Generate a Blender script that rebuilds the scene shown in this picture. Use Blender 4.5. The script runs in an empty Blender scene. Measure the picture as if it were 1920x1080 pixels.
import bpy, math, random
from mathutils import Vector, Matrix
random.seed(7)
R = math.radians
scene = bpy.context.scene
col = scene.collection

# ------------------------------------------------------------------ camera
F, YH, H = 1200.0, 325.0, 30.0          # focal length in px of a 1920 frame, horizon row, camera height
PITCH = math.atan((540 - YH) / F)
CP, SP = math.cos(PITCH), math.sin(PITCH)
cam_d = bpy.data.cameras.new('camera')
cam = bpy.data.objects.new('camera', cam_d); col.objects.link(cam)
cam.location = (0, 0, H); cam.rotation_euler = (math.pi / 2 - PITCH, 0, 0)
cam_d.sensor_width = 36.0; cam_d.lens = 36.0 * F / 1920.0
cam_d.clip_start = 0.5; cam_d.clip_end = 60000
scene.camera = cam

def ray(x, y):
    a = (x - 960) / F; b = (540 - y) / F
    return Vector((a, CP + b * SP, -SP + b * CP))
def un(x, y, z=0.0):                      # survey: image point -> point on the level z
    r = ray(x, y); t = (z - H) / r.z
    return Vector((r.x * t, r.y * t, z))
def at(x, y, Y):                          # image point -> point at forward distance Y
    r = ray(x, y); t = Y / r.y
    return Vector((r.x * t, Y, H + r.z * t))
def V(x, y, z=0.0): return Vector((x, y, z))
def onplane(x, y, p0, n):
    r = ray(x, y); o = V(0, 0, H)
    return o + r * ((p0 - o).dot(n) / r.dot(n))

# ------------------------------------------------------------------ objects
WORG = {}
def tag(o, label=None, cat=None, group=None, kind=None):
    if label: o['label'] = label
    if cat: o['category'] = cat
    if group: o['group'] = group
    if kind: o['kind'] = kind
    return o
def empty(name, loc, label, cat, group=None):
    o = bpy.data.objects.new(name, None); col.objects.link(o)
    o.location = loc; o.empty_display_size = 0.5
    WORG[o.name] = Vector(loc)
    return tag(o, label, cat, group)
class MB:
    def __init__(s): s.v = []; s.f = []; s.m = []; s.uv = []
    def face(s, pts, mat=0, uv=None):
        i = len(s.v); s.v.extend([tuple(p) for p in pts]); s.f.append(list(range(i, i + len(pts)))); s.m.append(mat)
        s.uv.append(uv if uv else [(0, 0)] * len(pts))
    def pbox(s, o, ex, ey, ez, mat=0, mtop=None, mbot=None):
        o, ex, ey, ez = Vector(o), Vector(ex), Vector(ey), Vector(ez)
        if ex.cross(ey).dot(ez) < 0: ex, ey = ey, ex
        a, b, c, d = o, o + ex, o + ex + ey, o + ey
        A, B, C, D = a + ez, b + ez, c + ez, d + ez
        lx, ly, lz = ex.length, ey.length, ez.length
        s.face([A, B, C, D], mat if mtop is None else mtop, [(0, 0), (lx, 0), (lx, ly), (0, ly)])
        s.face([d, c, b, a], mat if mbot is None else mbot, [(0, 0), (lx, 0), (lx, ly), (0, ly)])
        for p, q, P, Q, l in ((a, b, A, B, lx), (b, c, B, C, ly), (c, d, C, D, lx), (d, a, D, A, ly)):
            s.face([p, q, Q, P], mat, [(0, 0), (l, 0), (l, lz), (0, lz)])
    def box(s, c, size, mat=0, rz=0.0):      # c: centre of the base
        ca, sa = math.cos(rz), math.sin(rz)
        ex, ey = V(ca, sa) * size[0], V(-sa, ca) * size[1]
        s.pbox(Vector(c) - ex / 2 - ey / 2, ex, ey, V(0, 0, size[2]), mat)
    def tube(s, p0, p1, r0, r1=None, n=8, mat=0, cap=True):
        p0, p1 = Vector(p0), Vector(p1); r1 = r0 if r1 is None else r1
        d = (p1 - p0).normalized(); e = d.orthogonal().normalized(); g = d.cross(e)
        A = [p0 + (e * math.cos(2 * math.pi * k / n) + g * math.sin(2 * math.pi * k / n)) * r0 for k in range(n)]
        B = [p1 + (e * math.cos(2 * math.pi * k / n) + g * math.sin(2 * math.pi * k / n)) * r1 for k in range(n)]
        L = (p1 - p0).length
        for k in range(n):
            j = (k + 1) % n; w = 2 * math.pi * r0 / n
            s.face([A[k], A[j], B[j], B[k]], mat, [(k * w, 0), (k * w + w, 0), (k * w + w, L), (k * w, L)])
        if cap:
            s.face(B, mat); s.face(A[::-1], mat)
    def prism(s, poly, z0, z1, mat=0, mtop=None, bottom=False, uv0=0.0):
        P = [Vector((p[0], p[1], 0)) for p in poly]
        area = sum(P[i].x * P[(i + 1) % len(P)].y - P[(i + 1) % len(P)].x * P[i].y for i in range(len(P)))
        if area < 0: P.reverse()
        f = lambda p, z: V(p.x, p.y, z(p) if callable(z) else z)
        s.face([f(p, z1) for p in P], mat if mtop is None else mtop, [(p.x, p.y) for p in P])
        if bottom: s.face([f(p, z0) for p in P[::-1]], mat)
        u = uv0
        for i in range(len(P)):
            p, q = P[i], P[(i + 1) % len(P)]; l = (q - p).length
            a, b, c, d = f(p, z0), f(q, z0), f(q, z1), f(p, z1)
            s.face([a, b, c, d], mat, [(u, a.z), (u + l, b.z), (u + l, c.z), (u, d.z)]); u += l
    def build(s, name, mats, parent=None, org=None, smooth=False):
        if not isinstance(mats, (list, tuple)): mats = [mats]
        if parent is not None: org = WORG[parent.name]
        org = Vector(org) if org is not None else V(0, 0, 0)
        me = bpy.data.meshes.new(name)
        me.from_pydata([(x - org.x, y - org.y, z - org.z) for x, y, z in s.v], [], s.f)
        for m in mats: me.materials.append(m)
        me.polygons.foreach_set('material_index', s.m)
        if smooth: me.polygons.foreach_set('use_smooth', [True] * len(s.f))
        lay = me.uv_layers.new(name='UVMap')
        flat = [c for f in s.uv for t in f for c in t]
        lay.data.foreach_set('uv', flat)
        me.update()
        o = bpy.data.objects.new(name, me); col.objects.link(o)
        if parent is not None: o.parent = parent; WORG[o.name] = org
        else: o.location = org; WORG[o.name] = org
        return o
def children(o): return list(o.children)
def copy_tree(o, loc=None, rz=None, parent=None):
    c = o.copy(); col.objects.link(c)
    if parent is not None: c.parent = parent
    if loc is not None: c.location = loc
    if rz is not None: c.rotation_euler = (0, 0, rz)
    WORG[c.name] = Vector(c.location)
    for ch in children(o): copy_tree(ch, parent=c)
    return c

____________

**EXERCISE:** From the top of the listing above, restate each line word for word up to and including the line with "col = scene.collection"; add nothing else.

**RESPONSE TO THIS TASK:**
Generate a Blender script that rebuilds the scene shown in this picture. Use Blender 4.5. The script runs in an empty Blender scene. Measure the picture as if it were 1920x1080 pixels.
import bpy, math, random
from mathutils import Vector, Matrix
random.seed(7)
R = math.radians
scene = bpy.context.scene
col = scene.collection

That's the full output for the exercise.